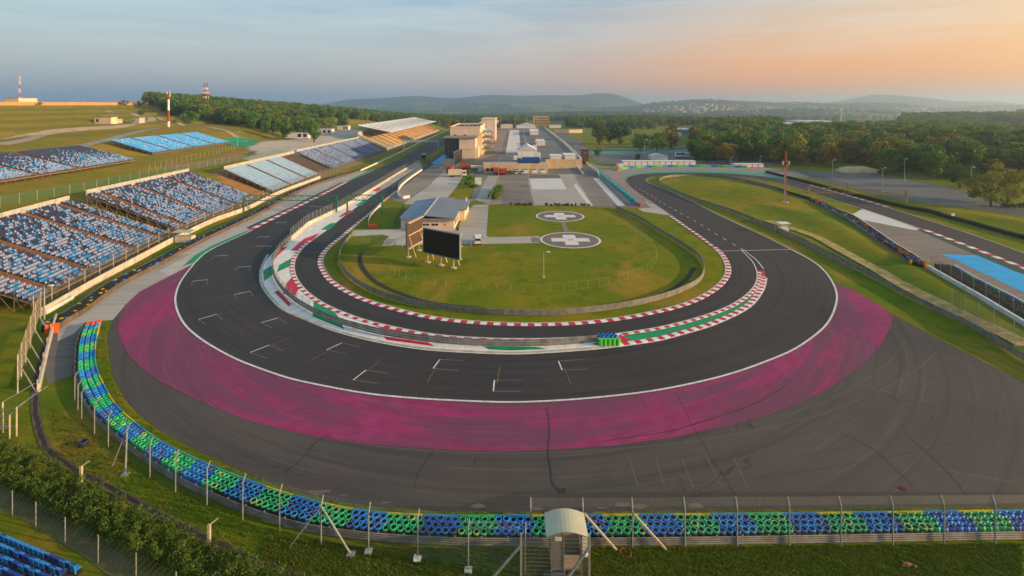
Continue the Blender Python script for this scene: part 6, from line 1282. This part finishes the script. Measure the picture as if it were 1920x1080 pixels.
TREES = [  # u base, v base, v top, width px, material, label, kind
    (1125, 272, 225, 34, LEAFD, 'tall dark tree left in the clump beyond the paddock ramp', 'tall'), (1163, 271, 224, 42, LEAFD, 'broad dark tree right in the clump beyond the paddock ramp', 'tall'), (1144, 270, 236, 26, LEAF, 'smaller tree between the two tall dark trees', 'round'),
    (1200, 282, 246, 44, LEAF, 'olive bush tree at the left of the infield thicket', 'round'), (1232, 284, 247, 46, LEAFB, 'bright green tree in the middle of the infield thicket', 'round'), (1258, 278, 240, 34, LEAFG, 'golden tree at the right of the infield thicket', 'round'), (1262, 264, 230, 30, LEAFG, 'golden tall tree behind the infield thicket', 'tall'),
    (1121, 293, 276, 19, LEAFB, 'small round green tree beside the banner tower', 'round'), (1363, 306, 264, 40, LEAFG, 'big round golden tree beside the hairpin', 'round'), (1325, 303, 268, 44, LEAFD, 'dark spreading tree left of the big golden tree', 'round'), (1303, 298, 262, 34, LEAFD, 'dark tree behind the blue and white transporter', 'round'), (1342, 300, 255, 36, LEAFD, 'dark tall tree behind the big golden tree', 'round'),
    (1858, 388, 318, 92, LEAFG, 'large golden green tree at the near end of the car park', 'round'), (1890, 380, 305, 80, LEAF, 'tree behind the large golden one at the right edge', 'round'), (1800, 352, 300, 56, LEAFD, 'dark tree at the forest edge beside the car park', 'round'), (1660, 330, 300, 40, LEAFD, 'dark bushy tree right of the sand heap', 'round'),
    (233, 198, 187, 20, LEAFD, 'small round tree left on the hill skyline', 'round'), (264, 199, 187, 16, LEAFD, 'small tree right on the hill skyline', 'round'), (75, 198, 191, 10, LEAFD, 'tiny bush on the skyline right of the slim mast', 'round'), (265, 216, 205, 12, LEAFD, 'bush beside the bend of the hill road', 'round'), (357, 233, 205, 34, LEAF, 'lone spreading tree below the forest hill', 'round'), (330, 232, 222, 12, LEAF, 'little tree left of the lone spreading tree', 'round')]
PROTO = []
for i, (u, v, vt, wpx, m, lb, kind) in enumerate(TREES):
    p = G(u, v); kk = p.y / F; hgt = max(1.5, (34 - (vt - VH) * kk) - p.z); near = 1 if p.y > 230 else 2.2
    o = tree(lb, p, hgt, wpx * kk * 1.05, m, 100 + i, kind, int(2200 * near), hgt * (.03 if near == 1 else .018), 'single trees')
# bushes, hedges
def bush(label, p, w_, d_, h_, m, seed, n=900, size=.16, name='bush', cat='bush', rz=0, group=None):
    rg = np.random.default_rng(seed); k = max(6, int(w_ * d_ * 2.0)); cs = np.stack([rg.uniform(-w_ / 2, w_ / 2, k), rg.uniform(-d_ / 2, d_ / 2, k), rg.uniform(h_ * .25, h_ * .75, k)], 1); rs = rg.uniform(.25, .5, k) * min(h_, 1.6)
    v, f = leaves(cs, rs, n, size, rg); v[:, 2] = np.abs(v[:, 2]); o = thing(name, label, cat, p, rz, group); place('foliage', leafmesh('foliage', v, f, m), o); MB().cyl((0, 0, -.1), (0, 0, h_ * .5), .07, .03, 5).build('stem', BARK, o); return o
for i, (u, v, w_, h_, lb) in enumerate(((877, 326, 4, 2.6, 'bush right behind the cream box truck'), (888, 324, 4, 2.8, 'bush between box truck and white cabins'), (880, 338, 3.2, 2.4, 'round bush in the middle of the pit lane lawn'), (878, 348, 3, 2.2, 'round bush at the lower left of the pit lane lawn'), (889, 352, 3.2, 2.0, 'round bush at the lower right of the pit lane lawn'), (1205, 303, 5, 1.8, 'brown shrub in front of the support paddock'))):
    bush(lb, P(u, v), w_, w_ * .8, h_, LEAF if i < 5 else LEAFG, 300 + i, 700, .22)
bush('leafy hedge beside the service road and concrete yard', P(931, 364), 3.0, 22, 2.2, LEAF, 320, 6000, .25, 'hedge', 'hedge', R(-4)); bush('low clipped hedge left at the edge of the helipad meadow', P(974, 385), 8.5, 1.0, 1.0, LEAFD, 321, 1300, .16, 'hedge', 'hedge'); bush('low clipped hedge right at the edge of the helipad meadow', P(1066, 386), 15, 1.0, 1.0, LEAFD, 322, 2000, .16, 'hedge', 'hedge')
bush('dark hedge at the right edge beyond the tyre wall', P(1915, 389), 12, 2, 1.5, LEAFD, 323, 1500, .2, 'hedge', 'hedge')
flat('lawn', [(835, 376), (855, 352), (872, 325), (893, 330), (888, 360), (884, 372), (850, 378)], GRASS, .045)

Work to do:
Replicate the material above verbatim; images stay out of the copy.

Result of this exercise:
Continue the Blender Python script for this scene: part 6, from line 1282. This part finishes the script. Measure the picture as if it were 1920x1080 pixels.
TREES = [  # u base, v base, v top, width px, material, label, kind
    (1125, 272, 225, 34, LEAFD, 'tall dark tree left in the clump beyond the paddock ramp', 'tall'), (1163, 271, 224, 42, LEAFD, 'broad dark tree right in the clump beyond the paddock ramp', 'tall'), (1144, 270, 236, 26, LEAF, 'smaller tree between the two tall dark trees', 'round'),
    (1200, 282, 246, 44, LEAF, 'olive bush tree at the left of the infield thicket', 'round'), (1232, 284, 247, 46, LEAFB, 'bright green tree in the middle of the infield thicket', 'round'), (1258, 278, 240, 34, LEAFG, 'golden tree at the right of the infield thicket', 'round'), (1262, 264, 230, 30, LEAFG, 'golden tall tree behind the infield thicket', 'tall'),
    (1121, 293, 276, 19, LEAFB, 'small round green tree beside the banner tower', 'round'), (1363, 306, 264, 40, LEAFG, 'big round golden tree beside the hairpin', 'round'), (1325, 303, 268, 44, LEAFD, 'dark spreading tree left of the big golden tree', 'round'), (1303, 298, 262, 34, LEAFD, 'dark tree behind the blue and white transporter', 'round'), (1342, 300, 255, 36, LEAFD, 'dark tall tree behind the big golden tree', 'round'),
    (1858, 388, 318, 92, LEAFG, 'large golden green tree at the near end of the car park', 'round'), (1890, 380, 305, 80, LEAF, 'tree behind the large golden one at the right edge', 'round'), (1800, 352, 300, 56, LEAFD, 'dark tree at the forest edge beside the car park', 'round'), (1660, 330, 300, 40, LEAFD, 'dark bushy tree right of the sand heap', 'round'),
    (233, 198, 187, 20, LEAFD, 'small round tree left on the hill skyline', 'round'), (264, 199, 187, 16, LEAFD, 'small tree right on the hill skyline', 'round'), (75, 198, 191, 10, LEAFD, 'tiny bush on the skyline right of the slim mast', 'round'), (265, 216, 205, 12, LEAFD, 'bush beside the bend of the hill road', 'round'), (357, 233, 205, 34, LEAF, 'lone spreading tree below the forest hill', 'round'), (330, 232, 222, 12, LEAF, 'little tree left of the lone spreading tree', 'round')]
PROTO = []
for i, (u, v, vt, wpx, m, lb, kind) in enumerate(TREES):
    p = G(u, v); kk = p.y / F; hgt = max(1.5, (34 - (vt - VH) * kk) - p.z); near = 1 if p.y > 230 else 2.2
    o = tree(lb, p, hgt, wpx * kk * 1.05, m, 100 + i, kind, int(2200 * near), hgt * (.03 if near == 1 else .018), 'single trees')
# bushes, hedges
def bush(label, p, w_, d_, h_, m, seed, n=900, size=.16, name='bush', cat='bush', rz=0, group=None):
    rg = np.random.default_rng(seed); k = max(6, int(w_ * d_ * 2.0)); cs = np.stack([rg.uniform(-w_ / 2, w_ / 2, k), rg.uniform(-d_ / 2, d_ / 2, k), rg.uniform(h_ * .25, h_ * .75, k)], 1); rs = rg.uniform(.25, .5, k) * min(h_, 1.6)
    v, f = leaves(cs, rs, n, size, rg); v[:, 2] = np.abs(v[:, 2]); o = thing(name, label, cat, p, rz, group); place('foliage', leafmesh('foliage', v, f, m), o); MB().cyl((0, 0, -.1), (0, 0, h_ * .5), .07, .03, 5).build('stem', BARK, o); return o
for i, (u, v, w_, h_, lb) in enumerate(((877, 326, 4, 2.6, 'bush right behind the cream box truck'), (888, 324, 4, 2.8, 'bush between box truck and white cabins'), (880, 338, 3.2, 2.4, 'round bush in the middle of the pit lane lawn'), (878, 348, 3, 2.2, 'round bush at the lower left of the pit lane lawn'), (889, 352, 3.2, 2.0, 'round bush at the lower right of the pit lane lawn'), (1205, 303, 5, 1.8, 'brown shrub in front of the support paddock'))):
    bush(lb, P(u, v), w_, w_ * .8, h_, LEAF if i < 5 else LEAFG, 300 + i, 700, .22)
bush('leafy hedge beside the service road and concrete yard', P(931, 364), 3.0, 22, 2.2, LEAF, 320, 6000, .25, 'hedge', 'hedge', R(-4)); bush('low clipped hedge left at the edge of the helipad meadow', P(974, 385), 8.5, 1.0, 1.0, LEAFD, 321, 1300, .16, 'hedge', 'hedge'); bush('low clipped hedge right at the edge of the helipad meadow', P(1066, 386), 15, 1.0, 1.0, LEAFD, 322, 2000, .16, 'hedge', 'hedge')
bush('dark hedge at the right edge beyond the tyre wall', P(1915, 389), 12, 2, 1.5, LEAFD, 323, 1500, .2, 'hedge', 'hedge')
flat('lawn', [(835, 376), (855, 352), (872, 325), (893, 330), (888, 360), (884, 372), (850, 378)], GRASS, .045)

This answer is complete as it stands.